Veteran media personality Wendy Williams brings her epic life journey to TV screens with her new project, “Wendy Williams: The Movie,” premiering on Lifetime Jan. 30. But she doesn’t stop there. Williams follows the movie with a feature-length documentary where she speaks directly to the camera about her life — from celebrity feuds to her marriage to her childhood and traumas she’s never before revealed.
In the movie, Ciera Payton takes on the role of the iconic talk show host opposite Morroco Omari, who plays Williams’ ex-husband Kevin Hunter. Payton dished on what it was like to play the role, including the scenes that were hardest to film. “It’s just so layered. From the miscarriages to the relationship to the drug use — none of it was easy at all to film and to live and step into,” Payton said.
She recalled filming some of the drug scenes as being particularly challenging and chilling due to experiencing her own father’s struggle with substance abuse while growing up. “I always had a lot of compassion and empathy for my father and people who have gone through that, but I also had my judgments around it too as we all do,” Payton admitted. “So to live in a character’s shoes and to also live in Wendy Williams’ shoes doing that stuff, it kind of filled in a lot of questions around it for me personally.”
Omari cites a scene where a doctor tells Williams her baby was stillborn as one of the most difficult to film. “That was a heavy day,” remembers Omari. “To live in that and to get that news. And we had to do that take over and over again,” he said, adding that at the end of filming that day, he had to sit and decompress.
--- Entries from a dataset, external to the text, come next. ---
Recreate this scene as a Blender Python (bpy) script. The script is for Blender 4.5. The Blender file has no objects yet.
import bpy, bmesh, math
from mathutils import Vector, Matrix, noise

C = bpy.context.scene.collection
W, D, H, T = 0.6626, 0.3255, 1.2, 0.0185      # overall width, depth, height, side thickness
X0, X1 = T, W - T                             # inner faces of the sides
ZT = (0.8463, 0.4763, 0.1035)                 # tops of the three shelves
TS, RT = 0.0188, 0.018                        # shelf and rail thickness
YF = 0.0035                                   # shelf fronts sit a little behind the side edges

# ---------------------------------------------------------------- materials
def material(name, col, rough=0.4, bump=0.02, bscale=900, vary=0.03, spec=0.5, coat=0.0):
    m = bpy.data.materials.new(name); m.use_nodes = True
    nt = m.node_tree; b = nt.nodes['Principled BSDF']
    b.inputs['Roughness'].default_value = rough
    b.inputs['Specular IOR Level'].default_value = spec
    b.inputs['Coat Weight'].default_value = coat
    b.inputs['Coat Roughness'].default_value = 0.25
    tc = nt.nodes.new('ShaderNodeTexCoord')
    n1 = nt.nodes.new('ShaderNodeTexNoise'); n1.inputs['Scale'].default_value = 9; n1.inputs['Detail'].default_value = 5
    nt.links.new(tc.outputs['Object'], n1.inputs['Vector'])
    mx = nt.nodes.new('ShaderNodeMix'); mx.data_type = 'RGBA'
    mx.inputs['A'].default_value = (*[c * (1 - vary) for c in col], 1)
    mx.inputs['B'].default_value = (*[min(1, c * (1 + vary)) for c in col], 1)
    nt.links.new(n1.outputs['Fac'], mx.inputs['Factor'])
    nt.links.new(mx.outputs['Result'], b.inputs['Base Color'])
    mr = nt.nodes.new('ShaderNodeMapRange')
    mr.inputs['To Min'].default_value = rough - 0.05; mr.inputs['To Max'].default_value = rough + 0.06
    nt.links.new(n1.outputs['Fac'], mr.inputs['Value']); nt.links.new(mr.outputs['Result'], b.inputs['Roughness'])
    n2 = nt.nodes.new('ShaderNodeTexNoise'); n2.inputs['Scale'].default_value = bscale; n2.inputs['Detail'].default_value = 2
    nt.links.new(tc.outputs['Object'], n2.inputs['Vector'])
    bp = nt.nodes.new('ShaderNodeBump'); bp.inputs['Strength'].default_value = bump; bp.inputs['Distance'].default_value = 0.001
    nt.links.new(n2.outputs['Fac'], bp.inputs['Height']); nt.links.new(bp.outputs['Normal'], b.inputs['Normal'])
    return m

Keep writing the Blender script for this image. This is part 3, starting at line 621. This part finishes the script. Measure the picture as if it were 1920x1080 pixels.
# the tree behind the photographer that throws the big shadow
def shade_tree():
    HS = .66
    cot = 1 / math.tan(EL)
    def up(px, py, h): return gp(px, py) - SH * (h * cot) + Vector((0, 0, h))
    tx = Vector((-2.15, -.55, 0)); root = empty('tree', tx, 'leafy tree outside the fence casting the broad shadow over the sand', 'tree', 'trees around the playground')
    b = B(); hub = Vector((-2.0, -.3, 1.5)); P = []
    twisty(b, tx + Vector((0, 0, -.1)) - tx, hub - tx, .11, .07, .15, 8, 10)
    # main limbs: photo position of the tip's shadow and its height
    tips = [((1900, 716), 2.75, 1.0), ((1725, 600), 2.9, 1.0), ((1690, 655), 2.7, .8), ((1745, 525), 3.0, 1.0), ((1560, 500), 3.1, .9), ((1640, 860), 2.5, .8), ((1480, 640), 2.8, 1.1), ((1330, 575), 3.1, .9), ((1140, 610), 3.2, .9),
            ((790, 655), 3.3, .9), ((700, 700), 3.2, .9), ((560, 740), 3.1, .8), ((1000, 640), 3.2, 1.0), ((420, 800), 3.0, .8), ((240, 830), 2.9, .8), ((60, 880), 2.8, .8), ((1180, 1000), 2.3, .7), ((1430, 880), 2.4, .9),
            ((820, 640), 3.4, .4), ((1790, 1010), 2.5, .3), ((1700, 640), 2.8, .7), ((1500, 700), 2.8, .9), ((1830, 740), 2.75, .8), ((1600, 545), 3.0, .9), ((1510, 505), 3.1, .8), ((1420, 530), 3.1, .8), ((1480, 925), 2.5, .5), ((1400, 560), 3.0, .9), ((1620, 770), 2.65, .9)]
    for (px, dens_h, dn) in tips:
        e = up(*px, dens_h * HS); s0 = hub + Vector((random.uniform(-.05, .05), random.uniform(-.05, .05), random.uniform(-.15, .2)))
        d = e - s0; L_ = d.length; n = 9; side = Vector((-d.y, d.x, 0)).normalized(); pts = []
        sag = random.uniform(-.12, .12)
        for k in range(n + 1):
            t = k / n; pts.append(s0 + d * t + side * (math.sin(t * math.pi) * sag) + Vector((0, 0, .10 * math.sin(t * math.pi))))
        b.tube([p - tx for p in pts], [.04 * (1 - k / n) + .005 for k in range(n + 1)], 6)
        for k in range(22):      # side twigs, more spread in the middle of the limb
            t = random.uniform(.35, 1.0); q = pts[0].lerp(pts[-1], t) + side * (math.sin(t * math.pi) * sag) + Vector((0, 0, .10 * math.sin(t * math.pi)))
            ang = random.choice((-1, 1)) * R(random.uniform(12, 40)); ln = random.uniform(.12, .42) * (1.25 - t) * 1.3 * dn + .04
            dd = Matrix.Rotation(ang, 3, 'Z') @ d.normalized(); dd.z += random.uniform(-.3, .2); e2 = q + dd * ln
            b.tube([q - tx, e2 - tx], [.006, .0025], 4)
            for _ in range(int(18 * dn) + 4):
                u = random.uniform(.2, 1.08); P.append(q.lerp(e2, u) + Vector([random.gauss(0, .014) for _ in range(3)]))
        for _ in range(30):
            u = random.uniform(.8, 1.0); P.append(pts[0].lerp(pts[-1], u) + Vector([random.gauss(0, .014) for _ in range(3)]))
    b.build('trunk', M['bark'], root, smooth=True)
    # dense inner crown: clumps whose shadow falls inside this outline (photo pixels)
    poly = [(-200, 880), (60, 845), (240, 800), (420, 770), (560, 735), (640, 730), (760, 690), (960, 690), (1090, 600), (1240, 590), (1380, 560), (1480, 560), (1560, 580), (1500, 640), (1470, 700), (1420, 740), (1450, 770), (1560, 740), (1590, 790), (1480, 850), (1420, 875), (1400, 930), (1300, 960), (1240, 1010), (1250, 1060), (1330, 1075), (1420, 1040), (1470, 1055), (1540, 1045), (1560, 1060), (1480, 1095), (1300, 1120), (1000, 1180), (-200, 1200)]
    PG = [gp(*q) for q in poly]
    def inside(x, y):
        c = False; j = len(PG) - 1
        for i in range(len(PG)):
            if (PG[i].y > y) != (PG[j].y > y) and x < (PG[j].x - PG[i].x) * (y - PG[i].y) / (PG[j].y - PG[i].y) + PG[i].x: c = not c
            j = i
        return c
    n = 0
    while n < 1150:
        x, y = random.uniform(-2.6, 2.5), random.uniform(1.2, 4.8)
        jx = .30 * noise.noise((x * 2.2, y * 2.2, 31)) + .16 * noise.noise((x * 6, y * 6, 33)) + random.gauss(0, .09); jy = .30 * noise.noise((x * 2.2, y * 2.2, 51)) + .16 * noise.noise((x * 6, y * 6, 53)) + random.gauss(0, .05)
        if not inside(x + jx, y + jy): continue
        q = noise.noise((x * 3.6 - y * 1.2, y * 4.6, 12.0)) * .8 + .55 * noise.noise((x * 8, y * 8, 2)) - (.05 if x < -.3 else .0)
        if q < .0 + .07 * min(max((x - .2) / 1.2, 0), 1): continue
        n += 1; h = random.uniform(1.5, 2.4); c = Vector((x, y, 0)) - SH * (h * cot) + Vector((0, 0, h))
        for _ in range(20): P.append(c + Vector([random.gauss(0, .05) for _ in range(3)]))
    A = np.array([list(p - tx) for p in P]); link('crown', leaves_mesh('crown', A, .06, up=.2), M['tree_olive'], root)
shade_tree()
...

Another tricky aspect of filming was portraying the tumultuous relationship between Williams and her now ex husband Kevin Hunter. “One of the big things that we spoke about with this relationship is that without a doubt there had to be some love there at the beginning at least,” Payton said. Williams and Hunter had their relationship sour very publicly amid infidelity allegations, ultimately ending in divorce in 2019. “We just wanted to be really respectful and mindful of the fact that these are two people,” Payton said. “I was just basically trying to tell the truth and show this love story and not have any judgment of this character like ‘Oh I’m playing the bad guy,’ ” Omari added.
The double feature comes to Lifetime on Jan. 30.